Everything in the listing should be restated word for word.

## Provided data
------------------------------------
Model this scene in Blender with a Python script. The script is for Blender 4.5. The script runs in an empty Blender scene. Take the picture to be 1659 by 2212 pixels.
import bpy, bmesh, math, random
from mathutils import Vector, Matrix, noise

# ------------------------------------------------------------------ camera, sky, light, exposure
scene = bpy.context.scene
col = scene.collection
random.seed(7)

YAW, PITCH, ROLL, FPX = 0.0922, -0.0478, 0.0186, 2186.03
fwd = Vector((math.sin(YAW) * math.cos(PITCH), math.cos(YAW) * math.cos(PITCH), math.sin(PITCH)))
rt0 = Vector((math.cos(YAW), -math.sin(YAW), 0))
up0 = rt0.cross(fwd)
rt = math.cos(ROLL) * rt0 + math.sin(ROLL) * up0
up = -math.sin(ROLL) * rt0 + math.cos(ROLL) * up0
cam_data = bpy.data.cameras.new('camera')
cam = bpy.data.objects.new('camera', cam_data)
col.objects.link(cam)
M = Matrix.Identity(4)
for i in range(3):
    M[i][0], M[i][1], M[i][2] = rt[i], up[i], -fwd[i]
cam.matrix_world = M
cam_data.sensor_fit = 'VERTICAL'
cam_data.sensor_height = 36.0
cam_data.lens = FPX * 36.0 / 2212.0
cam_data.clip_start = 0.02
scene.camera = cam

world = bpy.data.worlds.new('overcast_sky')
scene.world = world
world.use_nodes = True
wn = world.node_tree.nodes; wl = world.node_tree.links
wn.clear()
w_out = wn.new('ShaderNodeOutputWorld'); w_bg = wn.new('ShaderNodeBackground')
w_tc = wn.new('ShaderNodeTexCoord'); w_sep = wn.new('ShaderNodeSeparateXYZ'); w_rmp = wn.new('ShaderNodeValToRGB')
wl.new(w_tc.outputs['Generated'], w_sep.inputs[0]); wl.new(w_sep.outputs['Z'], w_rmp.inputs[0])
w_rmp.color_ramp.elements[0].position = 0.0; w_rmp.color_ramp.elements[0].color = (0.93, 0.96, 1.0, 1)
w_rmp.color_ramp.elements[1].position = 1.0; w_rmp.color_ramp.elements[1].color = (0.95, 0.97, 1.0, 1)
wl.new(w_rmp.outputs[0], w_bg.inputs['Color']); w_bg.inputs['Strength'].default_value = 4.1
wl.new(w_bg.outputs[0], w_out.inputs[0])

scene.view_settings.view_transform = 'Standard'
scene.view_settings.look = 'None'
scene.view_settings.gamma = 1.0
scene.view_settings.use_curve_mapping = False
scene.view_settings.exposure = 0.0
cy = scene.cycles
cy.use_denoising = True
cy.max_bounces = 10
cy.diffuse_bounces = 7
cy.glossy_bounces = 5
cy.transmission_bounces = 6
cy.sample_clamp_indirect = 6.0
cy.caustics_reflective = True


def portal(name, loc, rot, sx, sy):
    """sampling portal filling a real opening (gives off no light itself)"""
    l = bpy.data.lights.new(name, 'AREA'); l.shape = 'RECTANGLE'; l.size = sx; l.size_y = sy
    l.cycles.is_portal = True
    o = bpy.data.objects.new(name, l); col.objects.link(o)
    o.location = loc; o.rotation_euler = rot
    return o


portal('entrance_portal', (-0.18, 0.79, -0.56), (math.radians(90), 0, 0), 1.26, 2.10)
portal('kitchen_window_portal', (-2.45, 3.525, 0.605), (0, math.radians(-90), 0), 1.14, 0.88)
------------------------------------
## Solution to the exercise
Model this scene in Blender with a Python script. The script is for Blender 4.5. The script runs in an empty Blender scene. Take the picture to be 1659 by 2212 pixels.
import bpy, bmesh, math, random
from mathutils import Vector, Matrix, noise

# ------------------------------------------------------------------ camera, sky, light, exposure
scene = bpy.context.scene
col = scene.collection
random.seed(7)

YAW, PITCH, ROLL, FPX = 0.0922, -0.0478, 0.0186, 2186.03
fwd = Vector((math.sin(YAW) * math.cos(PITCH), math.cos(YAW) * math.cos(PITCH), math.sin(PITCH)))
rt0 = Vector((math.cos(YAW), -math.sin(YAW), 0))
up0 = rt0.cross(fwd)
rt = math.cos(ROLL) * rt0 + math.sin(ROLL) * up0
up = -math.sin(ROLL) * rt0 + math.cos(ROLL) * up0
cam_data = bpy.data.cameras.new('camera')
cam = bpy.data.objects.new('camera', cam_data)
col.objects.link(cam)
M = Matrix.Identity(4)
for i in range(3):
    M[i][0], M[i][1], M[i][2] = rt[i], up[i], -fwd[i]
cam.matrix_world = M
cam_data.sensor_fit = 'VERTICAL'
cam_data.sensor_height = 36.0
cam_data.lens = FPX * 36.0 / 2212.0
cam_data.clip_start = 0.02
scene.camera = cam

world = bpy.data.worlds.new('overcast_sky')
scene.world = world
world.use_nodes = True
wn = world.node_tree.nodes; wl = world.node_tree.links
wn.clear()
w_out = wn.new('ShaderNodeOutputWorld'); w_bg = wn.new('ShaderNodeBackground')
w_tc = wn.new('ShaderNodeTexCoord'); w_sep = wn.new('ShaderNodeSeparateXYZ'); w_rmp = wn.new('ShaderNodeValToRGB')
wl.new(w_tc.outputs['Generated'], w_sep.inputs[0]); wl.new(w_sep.outputs['Z'], w_rmp.inputs[0])
w_rmp.color_ramp.elements[0].position = 0.0; w_rmp.color_ramp.elements[0].color = (0.93, 0.96, 1.0, 1)
w_rmp.color_ramp.elements[1].position = 1.0; w_rmp.color_ramp.elements[1].color = (0.95, 0.97, 1.0, 1)
wl.new(w_rmp.outputs[0], w_bg.inputs['Color']); w_bg.inputs['Strength'].default_value = 4.1
wl.new(w_bg.outputs[0], w_out.inputs[0])

scene.view_settings.view_transform = 'Standard'
scene.view_settings.look = 'None'
scene.view_settings.gamma = 1.0
scene.view_settings.use_curve_mapping = False
scene.view_settings.exposure = 0.0
cy = scene.cycles
cy.use_denoising = True
cy.max_bounces = 10
cy.diffuse_bounces = 7
cy.glossy_bounces = 5
cy.transmission_bounces = 6
cy.sample_clamp_indirect = 6.0
cy.caustics_reflective = True


def portal(name, loc, rot, sx, sy):
    """sampling portal filling a real opening (gives off no light itself)"""
    l = bpy.data.lights.new(name, 'AREA'); l.shape = 'RECTANGLE'; l.size = sx; l.size_y = sy
    l.cycles.is_portal = True
    o = bpy.data.objects.new(name, l); col.objects.link(o)
    o.location = loc; o.rotation_euler = rot
    return o


portal('entrance_portal', (-0.18, 0.79, -0.56), (math.radians(90), 0, 0), 1.26, 2.10)
portal('kitchen_window_portal', (-2.45, 3.525, 0.605), (0, math.radians(-90), 0), 1.14, 0.88)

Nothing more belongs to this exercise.